Tactile Recognition of Both Shapes and Materials with Automatic Feature Optimization-Enabled Meta Learning
Hongliang Zhao, Wenhui Yang, Yang Chen, Zhuorui Wang, Baiheng Liu, Longhui Qin
AI summary
Problem
Tactile perception for robots suffers from severe data scarcity and costly data collection, making traditional deep learning models prone to overfitting and slow adaptation when only few examples are available.
Approach
The authors propose AFOP-ML, a meta-learning framework that automatically ranks and selects the optimal subset of tactile features using Neighborhood Component Analysis and an episodic scan, then feeds them into a lightweight prototypical network for rapid few-shot adaptation.
Key results
- 96.08% accuracy in 5-way-1-shot classification
- 88.74% accuracy in extreme 36-way-1-shot scenario
- Strong generalization across unseen shapes, materials, and perturbations
- Reduced adaptation latency (~391 ms/episode) versus baselines
Why it matters
It provides a data-efficient, rapidly adaptable solution for robotic tactile perception, enabling dexterous manipulation in contact-rich scenarios where visual cues are limited and training data is scarce.
Abstract
Tactile perception is indispensable for robots to implement various manipulations dexterously, especially in contact-rich scenarios.
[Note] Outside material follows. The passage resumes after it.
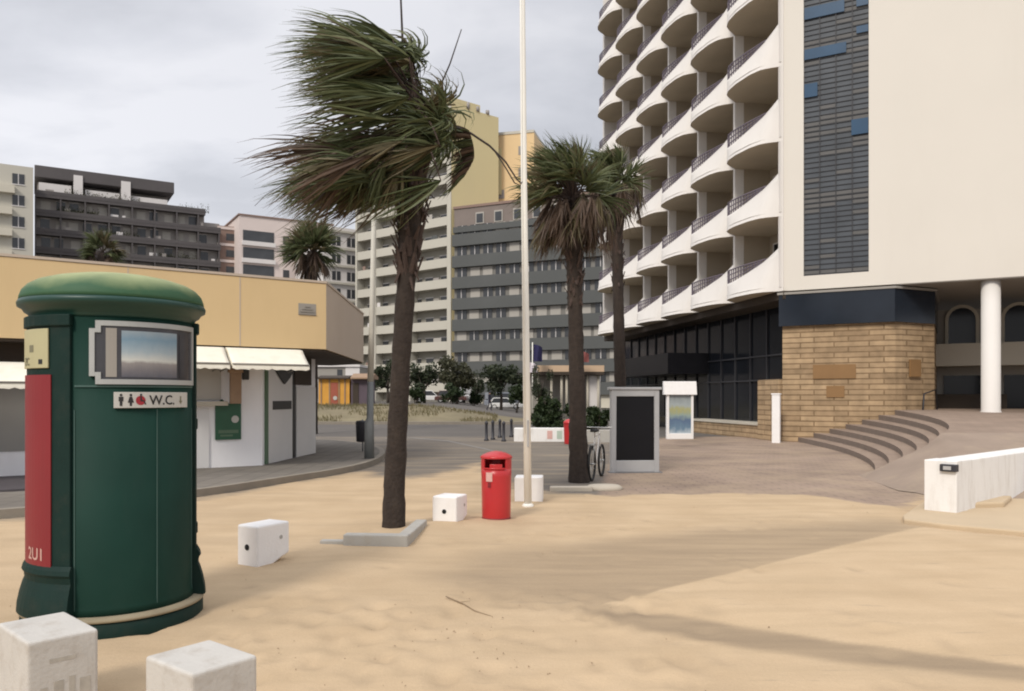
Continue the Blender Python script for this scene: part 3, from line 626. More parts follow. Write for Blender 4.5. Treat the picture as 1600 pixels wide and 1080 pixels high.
# ------------------------------------------------------------------ flagpole
fx,fy=gp(825,792)
t=thing('flagpole','tall white painted flagpole standing in front of a white concrete footing','flagpole',(fx,fy,0))
mb=MB(); mb.tube([(0,0,-.05),(-.03,0,2.5),(-.062,0,5.0),(-.085,0,7.6),(-.11,0,10.5)],[.058,.052,.046,.042,.034],16); mb.build('mast',M['polewhite'],t)
MB().lathe([(.085,-.03),(.085,.03),(.062,.05)],16).build('base_collar',M['polewhite'],t)
MB().bx(-.012,.012,-.075,-.05,.9,1.3).build('cleat',M['alu'],t,bevel=.004)
mb=MB(); mb.tube([(-.045,-.055,1.1),(-.09,-.06,5.0),(-.12,-.06,10.3)],.006,6); mb.build('halyard',M['sticker'] if False else M['polewhite'],t)
x,y=gp(826,785)
t2=thing('pole_footing','white square concrete footing behind the foot of the flagpole','concrete footing',(x,y+.05,0)); t2.rotation_euler=(0,0,R(-4))
MB().bx(-.22,.22,0,.42,-.05,.385).build('footing_body',M['whiteblock'],t2,bevel=.015)

# white wall at right
A=Vector((5.745,11.1)); dw=Vector((.75,.661)).normalized(); rz=math.atan2(dw.y,dw.x)
t=thing('garden_wall','low streaked white wall with a black lamp on its end, right edge of the square','wall',(A.x,A.y,0),rz)
mb=MB(); mb.bx(0,.42,-.42,0,-.05,.775); mb.bx(.415,12,-.405,-.01,-.05,.768); mb.build('wall_body',M['white'],t,bevel=.012)
lm=MB().bx(-.055,.06,-.43,-.22,.63,.73).build('wall_lamp',M['binblack'],t,bevel=.012)
MB().bx(-.062,-.05,-.37,-.27,.655,.705).build('lens',M['alu'],lm)
mb=MB(); mb.prism([(6.33,11.25),(7.02,11.35),(7.6,12.1),(6.75,12.05)],-.02,.15); tag(mb.build('stone_slab',M['sandplain'],bevel=.03),'flat sand covered stone slab lying against the white wall','stone slab')

# twig
mb=MB(); a=gp(697,938); b_=gp(742,958); c_=gp(770,966)
mb.tube([(*a,.03),((a[0]+b_[0])/2+.02,(a[1]+b_[1])/2,.024),(*b_,.018),(*c_,.012)],[.005,.006,.004,.002],6); mb.tube([(*gp(715,946),.025),(*gp(735,945),.03)],[.003,.0015],5)
tag(mb.build('twig',M['twig']),'dry twig lying on the sand in the foreground','twig')

mb=MB(); rg=random.Random(31)
for i in range(170):
    x,y=(rg.gauss(-.35,.75),rg.gauss(4.9,.75)) if i<90 else (rg.uniform(-4,7),rg.uniform(3,12))
    a=rg.uniform(0,6.28); l=rg.choice([.004,.005,.007,.012]); z=.02; h=rg.uniform(.002,.006)
    dx,dy=math.cos(a)*l,math.sin(a)*l; nx_,ny_=-dy*.4,dx*.4
    mb.add([(x-dx,y-dy,z),(x+nx_,y+ny_,z),(x+dx,y+dy,z),(x-nx_,y-ny_,z),(x,y,z+h+.005)],[(0,1,4),(1,2,4),(2,3,4),(3,0,4)])
tag(mb.build('sand_litter',M['twig']),'scattered crumbs of dry seaweed and grit on the sand','litter',kind='stuff')
for z_ in (1.40,.60):
    MB().arcbox(83,93,RB+.02,RB+.034,z_,z_+.08,3).build('hinge',M['greendark'],bpy.data.objects['public_toilet'],bevel=.006)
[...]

However, alongside the development of deep learning techniques, it meanwhile suffers from training data scarcity and a time-consuming learning process in practical applications since the collection of a large amount of tactile data is costly and sometimes even impossible. Hence, we propose an automatic feature optimization-enabled prototypical network to realize meta-learning, i.e., AFOP-ML framework. As a “learn to learn” network, it not only adapts to new unseen classes rapidly with few-shot, but also learns how to determine the optimal feature space automatically. Based on the four-channel signals acquired from a tactile finger, both shapes and materials are recognized. On a 36-category benchmark, it outperforms several existing approaches by attaining an accuracy of 96.08% in 5-way-1-shot scenario, where only 1 example is available for training. It still remains 88.7% in the extreme 36-way-1-shot case. The generalization ability is further validated through three groups of experiment involving unseen shapes, materials and force/speed perturbations. More insights are additionally provided by this work for the interpretation of recognition tasks and improved design of tactile sensors.